If you are buying a house for an investment (to rent it out), don’t pay more than 25-50% of its value. As we have learned, home values and rent does go down. Don’t buy during the time when home prices are rising, buy when home prices are at their lowest. This is good advice for someone buying a home to live in as well. But I will tell you that it is more profitable and less expensive to get into the business of virtual real estate (websites).
Don’t ever get an equity loan, and even more important don’t get one to pay off other debts. The banks will advice you to do this but it is in their best interest not yours. It doesn’t make sense to take an unsecured debt and change it to a secured debt with your home as the collateral. At least with the unsecured debt, it will harder for them to try to take your home away if you can’t pay.
Business:
If you want to start a business, it is better to save for it and grow it slowly, than to get business debt. Because when the business fails, you will still be stuck in business debt, and 9 out of 10 businesses fail. So the chances of this happening are pretty high. Don’t listen to the banks when they talk about leveraging your business with debt. Remember they are only trying to benefit themselves, not you.
Overall:
If we all worked to get our debt to zero and control our spending, prices all around will go down, inflation will improve, and our dollar will be more valuable and everything will balance out in the end for the better of all the people.
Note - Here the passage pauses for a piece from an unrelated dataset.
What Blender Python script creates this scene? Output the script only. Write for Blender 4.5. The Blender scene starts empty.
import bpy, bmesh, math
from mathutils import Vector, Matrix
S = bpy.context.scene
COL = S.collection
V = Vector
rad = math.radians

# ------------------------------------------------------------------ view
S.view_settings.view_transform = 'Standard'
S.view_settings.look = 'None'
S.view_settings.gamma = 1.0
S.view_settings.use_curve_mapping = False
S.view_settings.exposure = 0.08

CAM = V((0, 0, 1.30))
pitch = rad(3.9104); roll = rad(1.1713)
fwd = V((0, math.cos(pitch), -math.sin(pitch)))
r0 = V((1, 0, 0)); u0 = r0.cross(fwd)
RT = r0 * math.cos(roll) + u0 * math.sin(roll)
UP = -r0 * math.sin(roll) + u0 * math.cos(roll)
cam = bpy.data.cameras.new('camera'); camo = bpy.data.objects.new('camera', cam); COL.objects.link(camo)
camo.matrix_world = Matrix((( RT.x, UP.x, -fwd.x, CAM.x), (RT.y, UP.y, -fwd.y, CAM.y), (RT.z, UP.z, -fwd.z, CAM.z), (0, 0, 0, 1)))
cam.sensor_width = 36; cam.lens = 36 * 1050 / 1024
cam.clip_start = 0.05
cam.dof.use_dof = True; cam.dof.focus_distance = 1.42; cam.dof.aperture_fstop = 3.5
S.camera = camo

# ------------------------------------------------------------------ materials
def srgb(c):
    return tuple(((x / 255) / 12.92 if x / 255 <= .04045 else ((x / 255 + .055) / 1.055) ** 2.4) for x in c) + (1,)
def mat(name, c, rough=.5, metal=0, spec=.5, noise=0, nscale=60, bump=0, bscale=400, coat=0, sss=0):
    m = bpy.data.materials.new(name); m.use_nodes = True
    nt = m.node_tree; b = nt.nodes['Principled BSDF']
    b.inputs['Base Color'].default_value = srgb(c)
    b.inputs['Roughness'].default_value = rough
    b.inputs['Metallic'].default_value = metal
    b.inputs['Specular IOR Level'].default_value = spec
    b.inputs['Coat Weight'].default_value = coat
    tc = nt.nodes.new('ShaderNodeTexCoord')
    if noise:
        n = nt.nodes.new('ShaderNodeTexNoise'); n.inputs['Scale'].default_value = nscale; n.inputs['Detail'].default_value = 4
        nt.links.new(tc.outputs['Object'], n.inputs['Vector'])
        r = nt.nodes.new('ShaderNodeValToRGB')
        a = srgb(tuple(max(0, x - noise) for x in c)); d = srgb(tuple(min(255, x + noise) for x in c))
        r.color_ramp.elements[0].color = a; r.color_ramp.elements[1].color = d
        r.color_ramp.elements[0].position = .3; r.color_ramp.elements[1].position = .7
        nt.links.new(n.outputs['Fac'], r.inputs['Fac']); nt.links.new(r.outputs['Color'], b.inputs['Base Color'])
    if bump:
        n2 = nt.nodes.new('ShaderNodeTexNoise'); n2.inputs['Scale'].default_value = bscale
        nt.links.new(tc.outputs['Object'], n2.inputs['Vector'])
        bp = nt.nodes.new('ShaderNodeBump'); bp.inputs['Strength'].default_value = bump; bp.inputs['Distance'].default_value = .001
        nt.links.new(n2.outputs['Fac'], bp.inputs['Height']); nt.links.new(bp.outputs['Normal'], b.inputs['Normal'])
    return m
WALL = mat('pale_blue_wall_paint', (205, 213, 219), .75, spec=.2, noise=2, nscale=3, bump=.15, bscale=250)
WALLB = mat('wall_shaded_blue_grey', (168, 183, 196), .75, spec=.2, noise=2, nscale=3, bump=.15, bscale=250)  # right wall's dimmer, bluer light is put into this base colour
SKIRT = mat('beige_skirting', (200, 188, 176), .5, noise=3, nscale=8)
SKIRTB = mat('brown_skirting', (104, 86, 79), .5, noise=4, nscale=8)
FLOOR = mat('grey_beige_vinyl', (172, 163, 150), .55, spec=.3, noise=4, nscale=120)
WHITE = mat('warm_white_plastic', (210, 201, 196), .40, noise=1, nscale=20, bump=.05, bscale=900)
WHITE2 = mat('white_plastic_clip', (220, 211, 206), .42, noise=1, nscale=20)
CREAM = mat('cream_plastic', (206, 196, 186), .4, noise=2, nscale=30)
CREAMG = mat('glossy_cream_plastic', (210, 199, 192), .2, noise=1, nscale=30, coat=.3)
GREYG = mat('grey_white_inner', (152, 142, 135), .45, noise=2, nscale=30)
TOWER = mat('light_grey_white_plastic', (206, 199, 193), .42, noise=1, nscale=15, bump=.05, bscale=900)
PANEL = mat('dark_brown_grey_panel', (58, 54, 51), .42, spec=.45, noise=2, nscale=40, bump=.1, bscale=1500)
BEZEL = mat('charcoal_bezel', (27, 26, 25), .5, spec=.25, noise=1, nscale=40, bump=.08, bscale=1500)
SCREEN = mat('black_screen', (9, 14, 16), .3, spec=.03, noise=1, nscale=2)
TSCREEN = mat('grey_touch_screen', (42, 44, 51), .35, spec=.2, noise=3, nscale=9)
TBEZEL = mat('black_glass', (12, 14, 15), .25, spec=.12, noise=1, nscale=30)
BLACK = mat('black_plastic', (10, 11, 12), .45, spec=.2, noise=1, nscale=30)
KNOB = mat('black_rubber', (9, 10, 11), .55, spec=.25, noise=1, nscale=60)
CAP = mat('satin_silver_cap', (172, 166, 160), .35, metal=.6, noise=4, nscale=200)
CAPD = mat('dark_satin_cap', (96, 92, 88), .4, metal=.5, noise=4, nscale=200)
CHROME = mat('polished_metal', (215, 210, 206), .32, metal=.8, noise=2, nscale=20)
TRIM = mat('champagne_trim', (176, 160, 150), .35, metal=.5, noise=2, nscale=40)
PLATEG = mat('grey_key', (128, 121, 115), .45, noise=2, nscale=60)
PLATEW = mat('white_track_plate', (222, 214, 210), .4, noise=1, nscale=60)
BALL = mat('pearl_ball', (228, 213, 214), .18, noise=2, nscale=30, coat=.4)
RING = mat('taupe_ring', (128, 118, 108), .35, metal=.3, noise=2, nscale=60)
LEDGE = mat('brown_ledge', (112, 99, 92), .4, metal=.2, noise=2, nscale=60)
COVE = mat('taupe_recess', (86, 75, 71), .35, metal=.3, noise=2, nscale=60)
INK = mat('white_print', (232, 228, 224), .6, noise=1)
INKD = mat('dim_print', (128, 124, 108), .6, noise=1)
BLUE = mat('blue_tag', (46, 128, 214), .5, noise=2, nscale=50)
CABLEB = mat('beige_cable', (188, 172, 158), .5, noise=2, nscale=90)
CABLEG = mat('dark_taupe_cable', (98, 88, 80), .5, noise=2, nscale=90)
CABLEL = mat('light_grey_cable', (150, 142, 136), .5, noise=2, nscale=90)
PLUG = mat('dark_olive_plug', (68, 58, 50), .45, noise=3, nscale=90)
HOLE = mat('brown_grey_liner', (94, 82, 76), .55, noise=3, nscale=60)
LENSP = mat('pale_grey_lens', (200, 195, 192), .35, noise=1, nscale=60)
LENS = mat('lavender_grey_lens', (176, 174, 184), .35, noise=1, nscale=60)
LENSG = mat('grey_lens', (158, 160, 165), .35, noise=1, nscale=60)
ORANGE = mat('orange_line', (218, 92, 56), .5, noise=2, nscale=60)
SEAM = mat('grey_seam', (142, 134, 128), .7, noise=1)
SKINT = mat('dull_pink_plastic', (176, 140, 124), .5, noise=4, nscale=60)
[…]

But the banks, including the Federal Reserve “Bank” (it is not a government department), doesn’t want this to happen because that is where they are making all of their money and profits.
Here is another option if you have lots of student loans already. These are programs that can help you get your loans forgiven.
http://www.ibrinfo.org/
http://www.staffordloan.com/repayment/forgiveness.php
“Good” debt is also low fixed debt that beats inflation (current 30 year fixed for a house).
Good debt is debt that other people pay for.